→ AIM OF THE TASK: Restate the material word for word and leave out anything that is a picture.

→ RAW RECORDS:
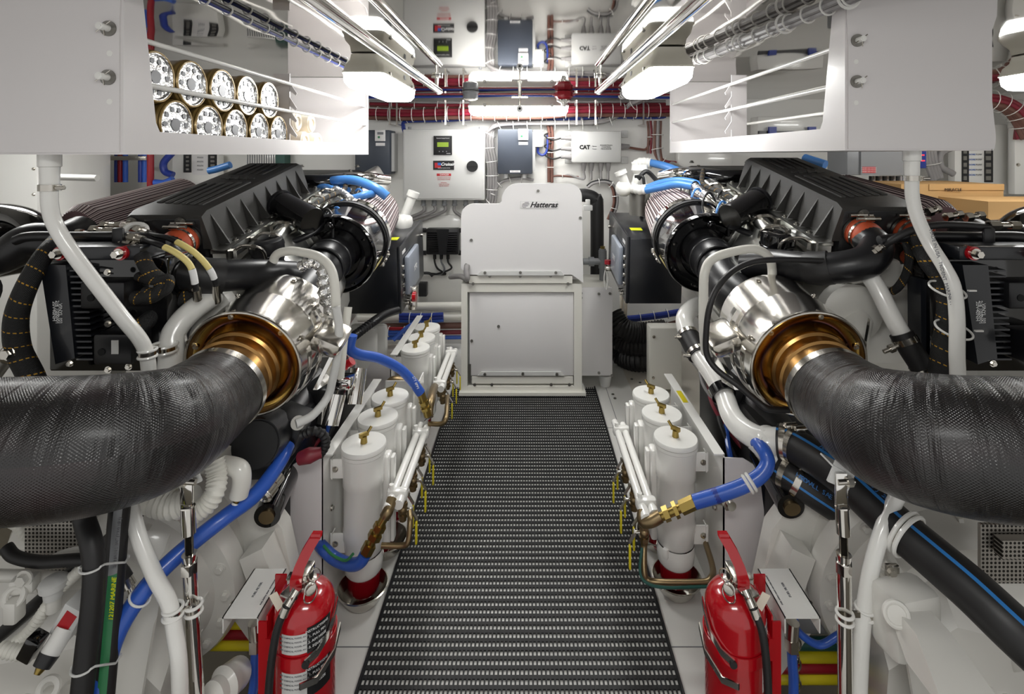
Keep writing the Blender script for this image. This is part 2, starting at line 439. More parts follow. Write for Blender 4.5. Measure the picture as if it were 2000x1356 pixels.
# polished overhead rails
for x, lab in ((-.47, 'left of the two polished overhead rails running down the aisle ceiling'), (.378, 'right of the two polished overhead rails running down the aisle ceiling')):
    t = thing('overhead_rail', (x, 1.5, 1.735), lab, 'rail', 'overhead rails')
    mk('tube', G().cyl((x, -.4, 1.738), (x, 2.72, 1.738), .0185, k=24), 'chrome', t)
    g = G()
    for y in (2.66, 1.1, .3): g.cyl((x, y, 1.75), (x, y, ZC-.012), .009); g.cyl((x, y, ZC-.012), (x, y, ZC-.002), .03)
    mk('standoff', g, 'chrome', t)
    mk('end_cap', G().cyl((x, 2.72, 1.738), (x, 2.726, 1.738), .0195), 'steel', t)
# smoke/heat heads and sprinkler near the back lamp
t = thing('heat_detector', P(919, 190, 3.3), 'round grey ceiling detector with a silver underside, left of the crosswise light', 'detector')
c = P(919, 190, 3.3); mk('body', G().lathe((c.x, c.y, ZC-.002), -Z, [(.054, 0), (.055, .014), (.049, .016), (.049, .04), (.046, .05)]), 'grey_plastic', t)
mk('sensor_face', G().lathe((c.x, c.y, ZC-.052), -Z, [(.046, 0), (.03, .008), (.012, .01)]), 'steel', t)
c = P(1101, 190, 3.3); t = thing('fire_sounder', (c.x, c.y, ZC-.12), 'dark red ceiling fire device with a chrome tip, right of the crosswise light', 'alarm')
g = G(); g.lathe((c.x, c.y, ZC-.002), -Z, [(.052, 0), (.06, .012), (.06, .035), (.048, .045), (.046, .055)], k=8); mk('body', g, 'dark_red', t)
mk('mount_lug', G().box((c.x, c.y, ZC-.025), (.145, .02, .01)), 'dark_red', t)
mk('nozzle', G().lathe((c.x, c.y, ZC-.057), -Z, [(.044, 0), (.045, .008), (.018, .022), (.012, .045)]), 'chrome', t)
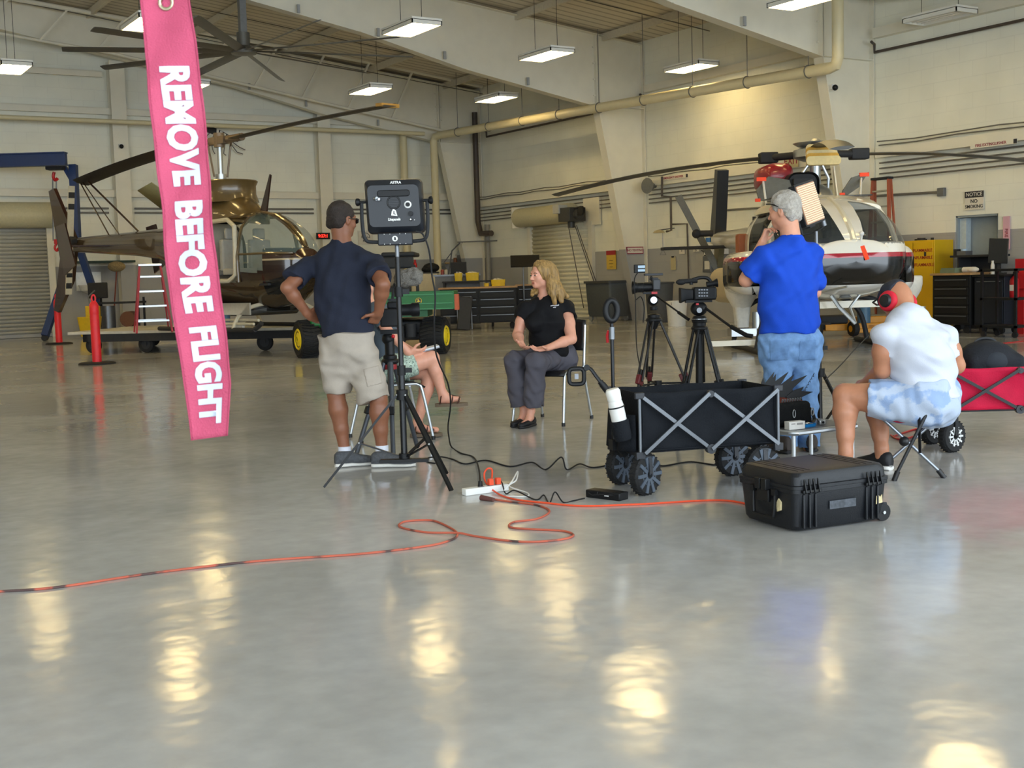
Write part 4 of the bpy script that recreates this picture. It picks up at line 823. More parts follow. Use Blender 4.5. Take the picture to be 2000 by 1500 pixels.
for cx in (-.2, .18):
    rb = MB()
    for dx in (-.035, .0, .035):
        rb.box((cx + dx, -Wc_ / 2 + .004, .105), (.01, .018, .165)).box((cx + dx, Wc_ / 2 - .004, .105), (.01, .018, .165)).box((cx + dx, 0, .2925), (.006, Wc_ - .08, .006))
    part('rib', rb, m_case, t, bevel=.003)
    la = MB()
    for dx in (-.04, -.013, .013, .04): la.prism([(-Wc_ / 2 - .03, .2), (-Wc_ / 2 - .008, .19), (-Wc_ / 2 - .008, .262), (-Wc_ / 2 - .014, .255)], cx + dx - .003, cx + dx + .003, 'x')
    la.b2((cx - .055, -Wc_ / 2 - .024, .198), (cx + .055, -Wc_ / 2 - .006, .21)); part('latch', la, m_pl, t)
part('handle', MB().path(spline([(-Lc_ / 2 - .008, -.085, .18), (-Lc_ / 2 - .012, -.08, .08), (-Lc_ / 2 - .014, -.06, .06), (-Lc_ / 2 - .014, .06, .06), (-Lc_ / 2 - .012, .08, .08), (-Lc_ / 2 - .008, .085, .18)], 4), .009, 8).b2((-Lc_ / 2 - .022, -.1, .17), (-Lc_ / 2, -.07, .2)).b2((-Lc_ / 2 - .022, .07, .17), (-Lc_ / 2, .1, .2)), m_pl, t)
part('latch', MB().b2((-Lc_ / 2 - .035, -.045, .19), (-Lc_ / 2 - .004, -.005, .245)).b2((-Lc_ / 2 - .035, .005, .19), (-Lc_ / 2 - .004, .045, .245)).b2((-Lc_ / 2 - .02, -.045, .13), (-Lc_ / 2 - .004, .045, .19)), m_pl, t, bevel=.004)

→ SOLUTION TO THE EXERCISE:
Keep writing the Blender script for this image. This is part 2, starting at line 439. More parts follow. Write for Blender 4.5. Measure the picture as if it were 2000x1356 pixels.
# polished overhead rails
for x, lab in ((-.47, 'left of the two polished overhead rails running down the aisle ceiling'), (.378, 'right of the two polished overhead rails running down the aisle ceiling')):
    t = thing('overhead_rail', (x, 1.5, 1.735), lab, 'rail', 'overhead rails')
    mk('tube', G().cyl((x, -.4, 1.738), (x, 2.72, 1.738), .0185, k=24), 'chrome', t)
    g = G()
    for y in (2.66, 1.1, .3): g.cyl((x, y, 1.75), (x, y, ZC-.012), .009); g.cyl((x, y, ZC-.012), (x, y, ZC-.002), .03)
    mk('standoff', g, 'chrome', t)
    mk('end_cap', G().cyl((x, 2.72, 1.738), (x, 2.726, 1.738), .0195), 'steel', t)
# smoke/heat heads and sprinkler near the back lamp
t = thing('heat_detector', P(919, 190, 3.3), 'round grey ceiling detector with a silver underside, left of the crosswise light', 'detector')
c = P(919, 190, 3.3); mk('body', G().lathe((c.x, c.y, ZC-.002), -Z, [(.054, 0), (.055, .014), (.049, .016), (.049, .04), (.046, .05)]), 'grey_plastic', t)
mk('sensor_face', G().lathe((c.x, c.y, ZC-.052), -Z, [(.046, 0), (.03, .008), (.012, .01)]), 'steel', t)
c = P(1101, 190, 3.3); t = thing('fire_sounder', (c.x, c.y, ZC-.12), 'dark red ceiling fire device with a chrome tip, right of the crosswise light', 'alarm')
g = G(); g.lathe((c.x, c.y, ZC-.002), -Z, [(.052, 0), (.06, .012), (.06, .035), (.048, .045), (.046, .055)], k=8); mk('body', g, 'dark_red', t)
mk('mount_lug', G().box((c.x, c.y, ZC-.025), (.145, .02, .01)), 'dark_red', t)
mk('nozzle', G().lathe((c.x, c.y, ZC-.057), -Z, [(.044, 0), (.045, .008), (.018, .022), (.012, .045)]), 'chrome', t)
Write part 4 of the bpy script that recreates this picture. It picks up at line 823. More parts follow. Use Blender 4.5. Take the picture to be 2000 by 1500 pixels.
for cx in (-.2, .18):
    rb = MB()
    for dx in (-.035, .0, .035):
        rb.box((cx + dx, -Wc_ / 2 + .004, .105), (.01, .018, .165)).box((cx + dx, Wc_ / 2 - .004, .105), (.01, .018, .165)).box((cx + dx, 0, .2925), (.006, Wc_ - .08, .006))
    part('rib', rb, m_case, t, bevel=.003)
    la = MB()
    for dx in (-.04, -.013, .013, .04): la.prism([(-Wc_ / 2 - .03, .2), (-Wc_ / 2 - .008, .19), (-Wc_ / 2 - .008, .262), (-Wc_ / 2 - .014, .255)], cx + dx - .003, cx + dx + .003, 'x')
    la.b2((cx - .055, -Wc_ / 2 - .024, .198), (cx + .055, -Wc_ / 2 - .006, .21)); part('latch', la, m_pl, t)
part('handle', MB().path(spline([(-Lc_ / 2 - .008, -.085, .18), (-Lc_ / 2 - .012, -.08, .08), (-Lc_ / 2 - .014, -.06, .06), (-Lc_ / 2 - .014, .06, .06), (-Lc_ / 2 - .012, .08, .08), (-Lc_ / 2 - .008, .085, .18)], 4), .009, 8).b2((-Lc_ / 2 - .022, -.1, .17), (-Lc_ / 2, -.07, .2)).b2((-Lc_ / 2 - .022, .07, .17), (-Lc_ / 2, .1, .2)), m_pl, t)
part('latch', MB().b2((-Lc_ / 2 - .035, -.045, .19), (-Lc_ / 2 - .004, -.005, .245)).b2((-Lc_ / 2 - .035, .005, .19), (-Lc_ / 2 - .004, .045, .245)).b2((-Lc_ / 2 - .02, -.045, .13), (-Lc_ / 2 - .004, .045, .19)), m_pl, t, bevel=.004)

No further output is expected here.